Word for word, quote all of the material, omitting the pictures.

**Collected data:**
+++++

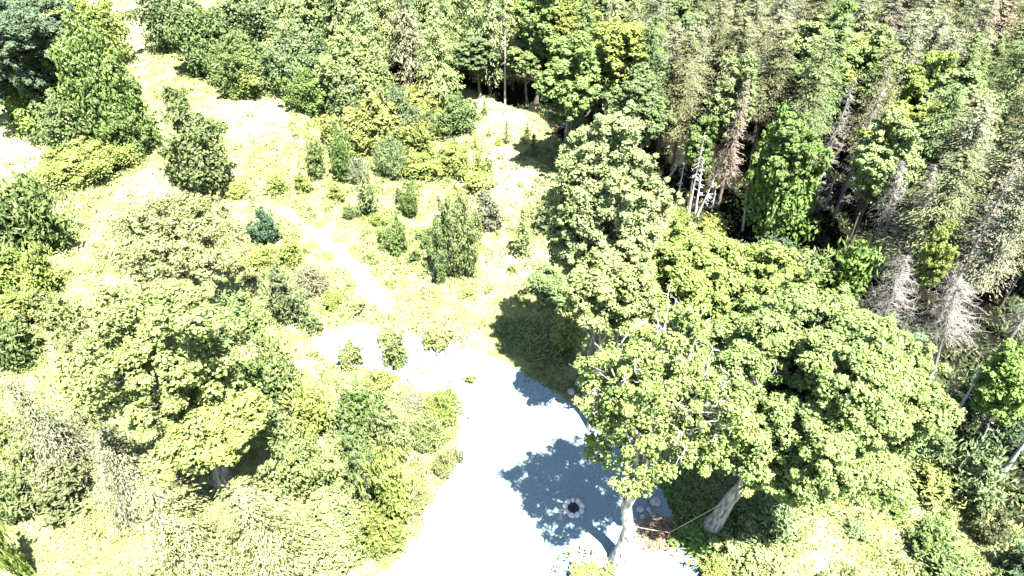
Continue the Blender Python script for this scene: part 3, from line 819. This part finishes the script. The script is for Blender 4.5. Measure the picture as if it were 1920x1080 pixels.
# ================================================================== CONIFERS OF THE CLEARING
def needle_tree(bbox, H, col, label, seed, name='spruce', cat='spruce', base=None, **kw):
    x, y, z, r, rv = solve(bbox, H=H)
    tr, cr = conifer(seed, r, H, **kw)
    return tree_from((tr, cr), x, y, (1, 1, 1), label, cat, name, LG[col] if isinstance(col, str) else col, rz=0)
big_tree("dark_conifer", "huge dark blue green conifer in the top left corner", "conifer", (-90, -40, 148, 222), None, 31, (.058, .082, .046),
         zc=8, trunk=.3, nlobe=30, clump=.5, per=70, L=.3, W=.16, dens=.8, lsize=(.13, .27), relief=.55, gap=.3, inner=1)
needle_tree((-70, 660, 140, 820), 8, 'grey', "drooping grey green spruce over black shade at the left margin", 32, whorl=.4, nb=8, spray=.22, sw=.06, droop=.55, per=80, prof=.5, hang=.7, ragged=.6)
needle_tree((135, 770, 310, 950), 7.5, 'grey', "grey green feathery spruce beside the bleached snag", 33, whorl=.36, nb=9, spray=.2, sw=.055, droop=.45, per=85, prof=.5, hang=.5)
needle_tree((190, 855, 440, 1110), 9.5, 'straw', "large pale drooping spruce on the bottom edge, seen from above", 34, whorl=.4, nb=10, spray=.22, sw=.06, droop=.4, per=95, prof=.5, hang=.3, ragged=.65)
needle_tree((360, 858, 590, 1100), 9, 'straw', "large pale drooping spruce beside the thicket on the bottom edge", 35, whorl=.4, nb=10, spray=.22, sw=.06, droop=.4, per=95, prof=.5, hang=.3, ragged=.65)

def snag(base, top, label, seed, R=.8, name='dead_spruce', cat='dead tree', mat=None, **kw):
    """dead trunk from a point on the land to where its tip shows"""
    b = P(*base)
    lo, hi = .5, 30.
    for _ in range(40):
        m = (lo + hi) / 2
        if proj(b[0], b[1], m)[1] > top[1]: lo = m
        else: hi = m
    H = lo; t = P(top[0], top[1], H)
    tr, br = dead_spruce(seed, R, H, mat=mat, top=(t[0] - b[0], t[1] - b[1]), **kw)
    return tree_from((tr, br), b[0], b[1], (1, 1, 1), label, cat, name, None or (1, 1, 1), rz=0, second='dead_branches')

# ================================================================== THE FOREST
LEAFY = []; NEED = []; DEADV = []; DROOP = []
for i in range(4):
    t, c, _, _ = broadleaf(200 + i, 2.2, 4.2, 9.6, nlobe=18, clump=.42, per=55, L=.24, W=.18, trunk_r=.17, dens=.9, lsize=(.24, .38), relief=.3)
    LEAFY.append((t, c))
    NEED.append(conifer(220 + i, 1.8, 14, whorl=.34, nb=9, spray=.2, sw=.05, droop=.2, bare=.3, per=62, prof=.42, trunk_r=.15, hang=.3, ragged=.5))
for i in range(3):
    DEADV.append(dead_spruce(240 + i, 1.25, 14, n=230, twigs=8, bare=.12, droop=.45, thick=.009, prof=.7, mat=M_WISPY))
    DROOP.append(conifer(250 + i, 2.2, 13, whorl=.62, nb=7, spray=.28, sw=.10, droop=.35, bare=.12, per=70, prof=.5, trunk_r=.18, hang=.8, ragged=.4))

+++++

**Exercise answer:**
Continue the Blender Python script for this scene: part 3, from line 819. This part finishes the script. The script is for Blender 4.5. Measure the picture as if it were 1920x1080 pixels.
# ================================================================== CONIFERS OF THE CLEARING
def needle_tree(bbox, H, col, label, seed, name='spruce', cat='spruce', base=None, **kw):
    x, y, z, r, rv = solve(bbox, H=H)
    tr, cr = conifer(seed, r, H, **kw)
    return tree_from((tr, cr), x, y, (1, 1, 1), label, cat, name, LG[col] if isinstance(col, str) else col, rz=0)
big_tree("dark_conifer", "huge dark blue green conifer in the top left corner", "conifer", (-90, -40, 148, 222), None, 31, (.058, .082, .046),
         zc=8, trunk=.3, nlobe=30, clump=.5, per=70, L=.3, W=.16, dens=.8, lsize=(.13, .27), relief=.55, gap=.3, inner=1)
needle_tree((-70, 660, 140, 820), 8, 'grey', "drooping grey green spruce over black shade at the left margin", 32, whorl=.4, nb=8, spray=.22, sw=.06, droop=.55, per=80, prof=.5, hang=.7, ragged=.6)
needle_tree((135, 770, 310, 950), 7.5, 'grey', "grey green feathery spruce beside the bleached snag", 33, whorl=.36, nb=9, spray=.2, sw=.055, droop=.45, per=85, prof=.5, hang=.5)
needle_tree((190, 855, 440, 1110), 9.5, 'straw', "large pale drooping spruce on the bottom edge, seen from above", 34, whorl=.4, nb=10, spray=.22, sw=.06, droop=.4, per=95, prof=.5, hang=.3, ragged=.65)
needle_tree((360, 858, 590, 1100), 9, 'straw', "large pale drooping spruce beside the thicket on the bottom edge", 35, whorl=.4, nb=10, spray=.22, sw=.06, droop=.4, per=95, prof=.5, hang=.3, ragged=.65)

def snag(base, top, label, seed, R=.8, name='dead_spruce', cat='dead tree', mat=None, **kw):
    """dead trunk from a point on the land to where its tip shows"""
    b = P(*base)
    lo, hi = .5, 30.
    for _ in range(40):
        m = (lo + hi) / 2
        if proj(b[0], b[1], m)[1] > top[1]: lo = m
        else: hi = m
    H = lo; t = P(top[0], top[1], H)
    tr, br = dead_spruce(seed, R, H, mat=mat, top=(t[0] - b[0], t[1] - b[1]), **kw)
    return tree_from((tr, br), b[0], b[1], (1, 1, 1), label, cat, name, None or (1, 1, 1), rz=0, second='dead_branches')

# ================================================================== THE FOREST
LEAFY = []; NEED = []; DEADV = []; DROOP = []
for i in range(4):
    t, c, _, _ = broadleaf(200 + i, 2.2, 4.2, 9.6, nlobe=18, clump=.42, per=55, L=.24, W=.18, trunk_r=.17, dens=.9, lsize=(.24, .38), relief=.3)
    LEAFY.append((t, c))
    NEED.append(conifer(220 + i, 1.8, 14, whorl=.34, nb=9, spray=.2, sw=.05, droop=.2, bare=.3, per=62, prof=.42, trunk_r=.15, hang=.3, ragged=.5))
for i in range(3):
    DEADV.append(dead_spruce(240 + i, 1.25, 14, n=230, twigs=8, bare=.12, droop=.45, thick=.009, prof=.7, mat=M_WISPY))
    DROOP.append(conifer(250 + i, 2.2, 13, whorl=.62, nb=7, spray=.28, sw=.10, droop=.35, bare=.12, per=70, prof=.5, trunk_r=.18, hang=.8, ragged=.4))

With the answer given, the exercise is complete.